Requirements
Please output the lines shown below exactly as they appear.

Provided material
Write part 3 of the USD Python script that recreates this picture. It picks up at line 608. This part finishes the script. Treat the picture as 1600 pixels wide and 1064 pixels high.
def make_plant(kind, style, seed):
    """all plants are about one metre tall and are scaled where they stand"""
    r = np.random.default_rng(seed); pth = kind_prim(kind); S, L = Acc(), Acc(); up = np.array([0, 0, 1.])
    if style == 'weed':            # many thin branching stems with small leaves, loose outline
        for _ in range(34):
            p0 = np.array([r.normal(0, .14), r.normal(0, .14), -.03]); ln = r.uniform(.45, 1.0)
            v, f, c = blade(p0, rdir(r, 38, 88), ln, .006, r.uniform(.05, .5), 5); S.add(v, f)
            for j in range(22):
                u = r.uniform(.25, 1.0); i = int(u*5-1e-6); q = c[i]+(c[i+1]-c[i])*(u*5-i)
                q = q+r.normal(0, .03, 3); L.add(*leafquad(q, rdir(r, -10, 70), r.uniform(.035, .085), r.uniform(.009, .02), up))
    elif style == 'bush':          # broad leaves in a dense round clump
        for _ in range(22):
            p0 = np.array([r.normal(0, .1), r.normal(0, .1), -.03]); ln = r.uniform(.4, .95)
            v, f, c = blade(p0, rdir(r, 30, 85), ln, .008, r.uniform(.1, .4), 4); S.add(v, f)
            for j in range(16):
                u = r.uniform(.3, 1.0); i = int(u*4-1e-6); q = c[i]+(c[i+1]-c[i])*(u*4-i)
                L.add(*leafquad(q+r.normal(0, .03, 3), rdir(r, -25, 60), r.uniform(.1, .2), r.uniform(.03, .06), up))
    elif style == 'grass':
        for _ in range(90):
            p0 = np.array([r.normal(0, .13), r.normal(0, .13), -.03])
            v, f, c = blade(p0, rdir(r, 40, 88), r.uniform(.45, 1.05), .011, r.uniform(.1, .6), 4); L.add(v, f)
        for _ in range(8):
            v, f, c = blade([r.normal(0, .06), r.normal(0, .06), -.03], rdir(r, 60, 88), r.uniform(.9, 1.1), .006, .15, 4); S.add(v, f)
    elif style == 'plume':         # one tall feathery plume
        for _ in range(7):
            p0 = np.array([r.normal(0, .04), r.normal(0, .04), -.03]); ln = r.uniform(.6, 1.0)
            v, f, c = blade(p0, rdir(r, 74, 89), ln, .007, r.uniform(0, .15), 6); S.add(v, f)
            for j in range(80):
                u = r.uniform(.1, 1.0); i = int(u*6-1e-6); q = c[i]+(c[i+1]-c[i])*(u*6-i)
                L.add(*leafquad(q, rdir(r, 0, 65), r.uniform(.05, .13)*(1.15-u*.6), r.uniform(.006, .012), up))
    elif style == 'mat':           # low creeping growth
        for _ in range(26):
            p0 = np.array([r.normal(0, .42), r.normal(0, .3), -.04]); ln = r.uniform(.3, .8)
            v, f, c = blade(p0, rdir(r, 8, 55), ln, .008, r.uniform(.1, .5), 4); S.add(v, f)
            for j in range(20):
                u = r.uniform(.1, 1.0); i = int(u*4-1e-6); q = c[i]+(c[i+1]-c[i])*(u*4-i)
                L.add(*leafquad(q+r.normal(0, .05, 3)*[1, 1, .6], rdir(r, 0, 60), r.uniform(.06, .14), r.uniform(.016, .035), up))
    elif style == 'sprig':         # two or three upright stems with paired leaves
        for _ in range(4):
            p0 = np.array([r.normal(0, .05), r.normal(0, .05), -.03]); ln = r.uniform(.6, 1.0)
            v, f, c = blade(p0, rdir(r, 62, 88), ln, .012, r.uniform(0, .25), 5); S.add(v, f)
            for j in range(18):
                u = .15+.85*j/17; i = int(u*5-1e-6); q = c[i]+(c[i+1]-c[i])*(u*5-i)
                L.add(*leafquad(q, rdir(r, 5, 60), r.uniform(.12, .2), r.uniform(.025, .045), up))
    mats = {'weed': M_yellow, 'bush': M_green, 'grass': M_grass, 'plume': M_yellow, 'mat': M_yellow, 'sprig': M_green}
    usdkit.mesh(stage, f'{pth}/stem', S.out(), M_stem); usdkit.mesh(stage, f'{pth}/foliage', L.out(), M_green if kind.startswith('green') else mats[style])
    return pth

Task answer
Write part 3 of the USD Python script that recreates this picture. It picks up at line 608. This part finishes the script. Treat the picture as 1600 pixels wide and 1064 pixels high.
def make_plant(kind, style, seed):
    """all plants are about one metre tall and are scaled where they stand"""
    r = np.random.default_rng(seed); pth = kind_prim(kind); S, L = Acc(), Acc(); up = np.array([0, 0, 1.])
    if style == 'weed':            # many thin branching stems with small leaves, loose outline
        for _ in range(34):
            p0 = np.array([r.normal(0, .14), r.normal(0, .14), -.03]); ln = r.uniform(.45, 1.0)
            v, f, c = blade(p0, rdir(r, 38, 88), ln, .006, r.uniform(.05, .5), 5); S.add(v, f)
            for j in range(22):
                u = r.uniform(.25, 1.0); i = int(u*5-1e-6); q = c[i]+(c[i+1]-c[i])*(u*5-i)
                q = q+r.normal(0, .03, 3); L.add(*leafquad(q, rdir(r, -10, 70), r.uniform(.035, .085), r.uniform(.009, .02), up))
    elif style == 'bush':          # broad leaves in a dense round clump
        for _ in range(22):
            p0 = np.array([r.normal(0, .1), r.normal(0, .1), -.03]); ln = r.uniform(.4, .95)
            v, f, c = blade(p0, rdir(r, 30, 85), ln, .008, r.uniform(.1, .4), 4); S.add(v, f)
            for j in range(16):
                u = r.uniform(.3, 1.0); i = int(u*4-1e-6); q = c[i]+(c[i+1]-c[i])*(u*4-i)
                L.add(*leafquad(q+r.normal(0, .03, 3), rdir(r, -25, 60), r.uniform(.1, .2), r.uniform(.03, .06), up))
    elif style == 'grass':
        for _ in range(90):
            p0 = np.array([r.normal(0, .13), r.normal(0, .13), -.03])
            v, f, c = blade(p0, rdir(r, 40, 88), r.uniform(.45, 1.05), .011, r.uniform(.1, .6), 4); L.add(v, f)
        for _ in range(8):
            v, f, c = blade([r.normal(0, .06), r.normal(0, .06), -.03], rdir(r, 60, 88), r.uniform(.9, 1.1), .006, .15, 4); S.add(v, f)
    elif style == 'plume':         # one tall feathery plume
        for _ in range(7):
            p0 = np.array([r.normal(0, .04), r.normal(0, .04), -.03]); ln = r.uniform(.6, 1.0)
            v, f, c = blade(p0, rdir(r, 74, 89), ln, .007, r.uniform(0, .15), 6); S.add(v, f)
            for j in range(80):
                u = r.uniform(.1, 1.0); i = int(u*6-1e-6); q = c[i]+(c[i+1]-c[i])*(u*6-i)
                L.add(*leafquad(q, rdir(r, 0, 65), r.uniform(.05, .13)*(1.15-u*.6), r.uniform(.006, .012), up))
    elif style == 'mat':           # low creeping growth
        for _ in range(26):
            p0 = np.array([r.normal(0, .42), r.normal(0, .3), -.04]); ln = r.uniform(.3, .8)
            v, f, c = blade(p0, rdir(r, 8, 55), ln, .008, r.uniform(.1, .5), 4); S.add(v, f)
            for j in range(20):
                u = r.uniform(.1, 1.0); i = int(u*4-1e-6); q = c[i]+(c[i+1]-c[i])*(u*4-i)
                L.add(*leafquad(q+r.normal(0, .05, 3)*[1, 1, .6], rdir(r, 0, 60), r.uniform(.06, .14), r.uniform(.016, .035), up))
    elif style == 'sprig':         # two or three upright stems with paired leaves
        for _ in range(4):
            p0 = np.array([r.normal(0, .05), r.normal(0, .05), -.03]); ln = r.uniform(.6, 1.0)
            v, f, c = blade(p0, rdir(r, 62, 88), ln, .012, r.uniform(0, .25), 5); S.add(v, f)
            for j in range(18):
                u = .15+.85*j/17; i = int(u*5-1e-6); q = c[i]+(c[i+1]-c[i])*(u*5-i)
                L.add(*leafquad(q, rdir(r, 5, 60), r.uniform(.12, .2), r.uniform(.025, .045), up))
    mats = {'weed': M_yellow, 'bush': M_green, 'grass': M_grass, 'plume': M_yellow, 'mat': M_yellow, 'sprig': M_green}
    usdkit.mesh(stage, f'{pth}/stem', S.out(), M_stem); usdkit.mesh(stage, f'{pth}/foliage', L.out(), M_green if kind.startswith('green') else mats[style])
    return pth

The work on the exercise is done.